I find it distasteful that NASA, which should be founded on science is engaging is such claptrap gallopping charlatanism. The universe is plenty interesting enough as it is, no need to add hobgoblins and other hocus pocus.
-- Another senseless waste of fine bytes.
NASA seeks more funding!
The difference is vast between standing somewhere and looking through a webcam and it will never become otherwise. It doesn't matter how good your camera is. You seriously are pretending that you know what the ocean is like because you looked at it through a camera? It's not even close to the same thing. What does it smell like? What does the breeze feel like?
Unfortunately immediately after having smelled an alien ocean or after feeling the Martian breeze a human will need replacing, whereas a robot will remain functional. A human standing on another planet will be sensing everything through mechanical mediation. Gazing through a visor may be preferable to viewing via a remote screen, but you are unlikely to ever be feeling that breeze on your cheek.
Wir sind geboren, um frei zu sein - Rio Reiser
That is astounding. Citation, please?
First they ignore you. Then they laugh at you.
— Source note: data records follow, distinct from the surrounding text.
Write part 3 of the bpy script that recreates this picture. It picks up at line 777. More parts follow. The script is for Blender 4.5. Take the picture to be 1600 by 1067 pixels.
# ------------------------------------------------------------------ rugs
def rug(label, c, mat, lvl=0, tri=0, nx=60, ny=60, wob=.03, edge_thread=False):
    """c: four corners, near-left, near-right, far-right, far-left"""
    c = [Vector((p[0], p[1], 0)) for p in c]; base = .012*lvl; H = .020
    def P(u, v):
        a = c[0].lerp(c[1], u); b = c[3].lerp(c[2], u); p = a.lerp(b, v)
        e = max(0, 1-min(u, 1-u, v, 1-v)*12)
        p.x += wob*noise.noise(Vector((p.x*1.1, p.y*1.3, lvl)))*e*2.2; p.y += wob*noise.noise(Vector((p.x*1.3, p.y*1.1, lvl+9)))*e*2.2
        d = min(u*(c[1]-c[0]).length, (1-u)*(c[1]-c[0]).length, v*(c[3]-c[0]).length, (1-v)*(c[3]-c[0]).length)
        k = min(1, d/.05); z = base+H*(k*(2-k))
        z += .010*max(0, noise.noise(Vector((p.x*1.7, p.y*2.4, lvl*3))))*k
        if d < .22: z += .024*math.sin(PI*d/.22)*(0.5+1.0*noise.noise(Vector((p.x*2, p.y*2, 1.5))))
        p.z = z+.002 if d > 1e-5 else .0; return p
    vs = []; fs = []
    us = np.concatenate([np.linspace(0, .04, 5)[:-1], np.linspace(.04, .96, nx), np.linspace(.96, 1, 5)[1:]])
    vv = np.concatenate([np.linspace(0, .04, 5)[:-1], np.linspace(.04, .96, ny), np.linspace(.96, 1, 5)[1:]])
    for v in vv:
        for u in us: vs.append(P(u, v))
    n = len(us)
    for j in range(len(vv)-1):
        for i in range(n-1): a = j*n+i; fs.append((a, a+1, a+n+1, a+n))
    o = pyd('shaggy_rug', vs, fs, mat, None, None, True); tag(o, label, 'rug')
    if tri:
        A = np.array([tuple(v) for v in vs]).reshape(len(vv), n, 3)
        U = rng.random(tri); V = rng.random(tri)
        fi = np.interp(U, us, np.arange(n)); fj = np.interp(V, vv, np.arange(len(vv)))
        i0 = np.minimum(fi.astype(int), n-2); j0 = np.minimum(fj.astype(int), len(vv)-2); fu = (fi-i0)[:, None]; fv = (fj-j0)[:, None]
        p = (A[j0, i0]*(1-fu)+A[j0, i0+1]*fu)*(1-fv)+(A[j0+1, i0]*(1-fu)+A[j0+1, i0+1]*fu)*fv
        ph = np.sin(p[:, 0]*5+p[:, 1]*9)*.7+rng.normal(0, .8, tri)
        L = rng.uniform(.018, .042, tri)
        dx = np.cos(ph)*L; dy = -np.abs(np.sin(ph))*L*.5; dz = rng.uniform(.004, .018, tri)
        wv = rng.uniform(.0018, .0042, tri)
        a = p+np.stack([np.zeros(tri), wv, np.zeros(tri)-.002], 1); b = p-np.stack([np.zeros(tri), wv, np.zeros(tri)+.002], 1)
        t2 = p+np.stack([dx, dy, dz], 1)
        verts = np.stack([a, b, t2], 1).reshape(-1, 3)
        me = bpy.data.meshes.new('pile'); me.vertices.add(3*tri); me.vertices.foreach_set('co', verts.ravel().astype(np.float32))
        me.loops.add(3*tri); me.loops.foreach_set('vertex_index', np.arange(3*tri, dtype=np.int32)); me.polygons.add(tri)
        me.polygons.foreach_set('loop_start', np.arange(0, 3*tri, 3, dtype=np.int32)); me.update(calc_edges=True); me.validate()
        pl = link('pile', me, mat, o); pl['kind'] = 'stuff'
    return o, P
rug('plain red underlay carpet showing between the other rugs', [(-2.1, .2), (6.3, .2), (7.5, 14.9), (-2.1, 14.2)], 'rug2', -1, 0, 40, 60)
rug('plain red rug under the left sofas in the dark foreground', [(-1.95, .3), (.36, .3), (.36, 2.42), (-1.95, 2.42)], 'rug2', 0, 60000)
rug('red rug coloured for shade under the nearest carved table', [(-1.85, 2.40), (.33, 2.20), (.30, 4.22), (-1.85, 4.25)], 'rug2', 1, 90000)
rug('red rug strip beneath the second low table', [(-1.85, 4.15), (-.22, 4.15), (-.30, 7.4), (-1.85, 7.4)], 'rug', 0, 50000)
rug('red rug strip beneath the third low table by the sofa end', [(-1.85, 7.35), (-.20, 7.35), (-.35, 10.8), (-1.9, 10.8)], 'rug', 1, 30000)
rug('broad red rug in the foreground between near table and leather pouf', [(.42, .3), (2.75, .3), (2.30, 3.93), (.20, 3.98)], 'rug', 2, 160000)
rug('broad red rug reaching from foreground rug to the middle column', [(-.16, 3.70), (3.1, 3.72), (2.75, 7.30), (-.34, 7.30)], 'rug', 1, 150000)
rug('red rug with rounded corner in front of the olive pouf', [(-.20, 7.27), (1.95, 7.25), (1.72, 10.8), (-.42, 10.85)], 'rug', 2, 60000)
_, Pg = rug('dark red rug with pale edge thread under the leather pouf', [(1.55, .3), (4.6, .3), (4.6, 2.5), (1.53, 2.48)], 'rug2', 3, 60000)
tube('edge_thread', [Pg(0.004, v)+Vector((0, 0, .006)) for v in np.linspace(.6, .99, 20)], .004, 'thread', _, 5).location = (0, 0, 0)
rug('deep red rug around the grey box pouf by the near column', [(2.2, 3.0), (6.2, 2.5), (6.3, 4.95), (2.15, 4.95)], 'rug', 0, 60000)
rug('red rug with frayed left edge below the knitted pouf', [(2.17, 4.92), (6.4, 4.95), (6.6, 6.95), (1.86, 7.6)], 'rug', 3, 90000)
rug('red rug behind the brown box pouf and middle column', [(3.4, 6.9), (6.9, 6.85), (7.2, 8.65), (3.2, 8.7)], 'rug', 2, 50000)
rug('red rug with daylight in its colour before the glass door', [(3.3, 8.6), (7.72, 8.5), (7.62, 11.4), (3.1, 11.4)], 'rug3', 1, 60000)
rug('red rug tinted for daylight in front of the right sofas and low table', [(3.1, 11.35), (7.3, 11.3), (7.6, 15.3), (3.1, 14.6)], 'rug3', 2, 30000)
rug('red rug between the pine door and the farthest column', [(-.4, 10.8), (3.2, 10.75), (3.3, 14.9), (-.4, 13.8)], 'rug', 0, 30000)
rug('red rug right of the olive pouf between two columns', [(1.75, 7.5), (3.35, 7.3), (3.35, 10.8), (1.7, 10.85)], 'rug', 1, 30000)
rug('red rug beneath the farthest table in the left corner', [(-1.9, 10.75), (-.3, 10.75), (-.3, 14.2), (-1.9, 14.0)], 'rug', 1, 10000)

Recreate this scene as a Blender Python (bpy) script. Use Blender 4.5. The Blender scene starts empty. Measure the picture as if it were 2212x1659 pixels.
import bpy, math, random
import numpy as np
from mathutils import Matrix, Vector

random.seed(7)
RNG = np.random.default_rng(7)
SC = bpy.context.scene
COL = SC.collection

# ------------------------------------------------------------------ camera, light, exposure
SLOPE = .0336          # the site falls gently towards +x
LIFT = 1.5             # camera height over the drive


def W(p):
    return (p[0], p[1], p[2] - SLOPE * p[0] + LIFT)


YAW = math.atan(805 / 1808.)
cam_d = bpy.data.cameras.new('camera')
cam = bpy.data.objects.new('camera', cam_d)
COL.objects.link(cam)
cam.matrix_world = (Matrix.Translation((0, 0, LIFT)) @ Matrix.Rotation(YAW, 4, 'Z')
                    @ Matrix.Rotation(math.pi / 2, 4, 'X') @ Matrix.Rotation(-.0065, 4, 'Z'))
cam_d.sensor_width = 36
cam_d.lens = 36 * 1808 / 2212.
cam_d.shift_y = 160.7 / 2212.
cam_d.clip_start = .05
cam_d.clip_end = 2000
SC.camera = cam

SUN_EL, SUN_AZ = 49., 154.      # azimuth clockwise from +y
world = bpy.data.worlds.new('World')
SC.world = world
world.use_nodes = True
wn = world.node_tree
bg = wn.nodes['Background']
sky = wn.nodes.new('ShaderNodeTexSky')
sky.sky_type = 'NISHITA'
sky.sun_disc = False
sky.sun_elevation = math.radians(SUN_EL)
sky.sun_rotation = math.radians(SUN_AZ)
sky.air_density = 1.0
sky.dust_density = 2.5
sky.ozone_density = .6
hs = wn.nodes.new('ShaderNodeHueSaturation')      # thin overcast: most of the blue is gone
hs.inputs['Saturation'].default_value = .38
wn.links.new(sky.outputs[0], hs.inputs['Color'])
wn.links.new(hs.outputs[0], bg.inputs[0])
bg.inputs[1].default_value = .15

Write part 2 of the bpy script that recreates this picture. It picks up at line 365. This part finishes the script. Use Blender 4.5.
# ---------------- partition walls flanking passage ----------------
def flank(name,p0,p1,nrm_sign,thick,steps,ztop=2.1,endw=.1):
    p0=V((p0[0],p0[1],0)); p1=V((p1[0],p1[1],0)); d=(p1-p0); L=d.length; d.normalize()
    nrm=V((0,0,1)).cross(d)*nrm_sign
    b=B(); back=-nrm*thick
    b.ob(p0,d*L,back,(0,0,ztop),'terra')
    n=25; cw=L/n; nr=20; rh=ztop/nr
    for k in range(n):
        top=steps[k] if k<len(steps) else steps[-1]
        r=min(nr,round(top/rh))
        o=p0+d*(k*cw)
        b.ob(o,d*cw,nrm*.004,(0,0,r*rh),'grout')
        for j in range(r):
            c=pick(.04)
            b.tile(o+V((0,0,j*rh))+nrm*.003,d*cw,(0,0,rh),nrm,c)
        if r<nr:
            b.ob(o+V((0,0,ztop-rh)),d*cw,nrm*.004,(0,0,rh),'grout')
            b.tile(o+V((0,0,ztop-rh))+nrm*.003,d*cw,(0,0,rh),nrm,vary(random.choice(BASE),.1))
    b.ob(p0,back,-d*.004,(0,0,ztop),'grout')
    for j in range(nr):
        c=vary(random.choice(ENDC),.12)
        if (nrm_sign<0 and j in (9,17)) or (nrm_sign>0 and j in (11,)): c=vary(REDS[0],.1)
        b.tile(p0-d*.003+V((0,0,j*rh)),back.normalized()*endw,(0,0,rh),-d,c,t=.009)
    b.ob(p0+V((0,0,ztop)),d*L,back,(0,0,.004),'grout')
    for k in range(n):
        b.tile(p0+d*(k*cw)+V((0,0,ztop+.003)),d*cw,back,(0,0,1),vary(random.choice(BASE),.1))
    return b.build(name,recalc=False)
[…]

Then they fight you. Then you win. -Gandhi
Google is your friend - "global food waste". Most of the statistics I'm seeing now are in the 30-50% range, so perhaps my original source was overstating the case.
--- Most topics have many sides worth arguing, allow me to take one opposite you.
As the title says, I'm getting on now - and even thinking of properly retiring.
Ever since I was aware of such things, I was always very much more than hopeful - convinced really - that we would receive some signal (in a 'Contact' fashion) before I was placed into my box (cremate/inter :- hey surprise me!) An example of self-centred hubris in the ‘belief of ourselves’, including me of course!
Still, I live in hope.
Goodness knows what it would do to all those religious fundamentalists though!
@peetm
I wonder if the aliens will claim they are chosen by God? Will they even believe in God? Will they have a Mork and Mindy at the centre of their creation myth?
"In My Father's house are many dwelling places".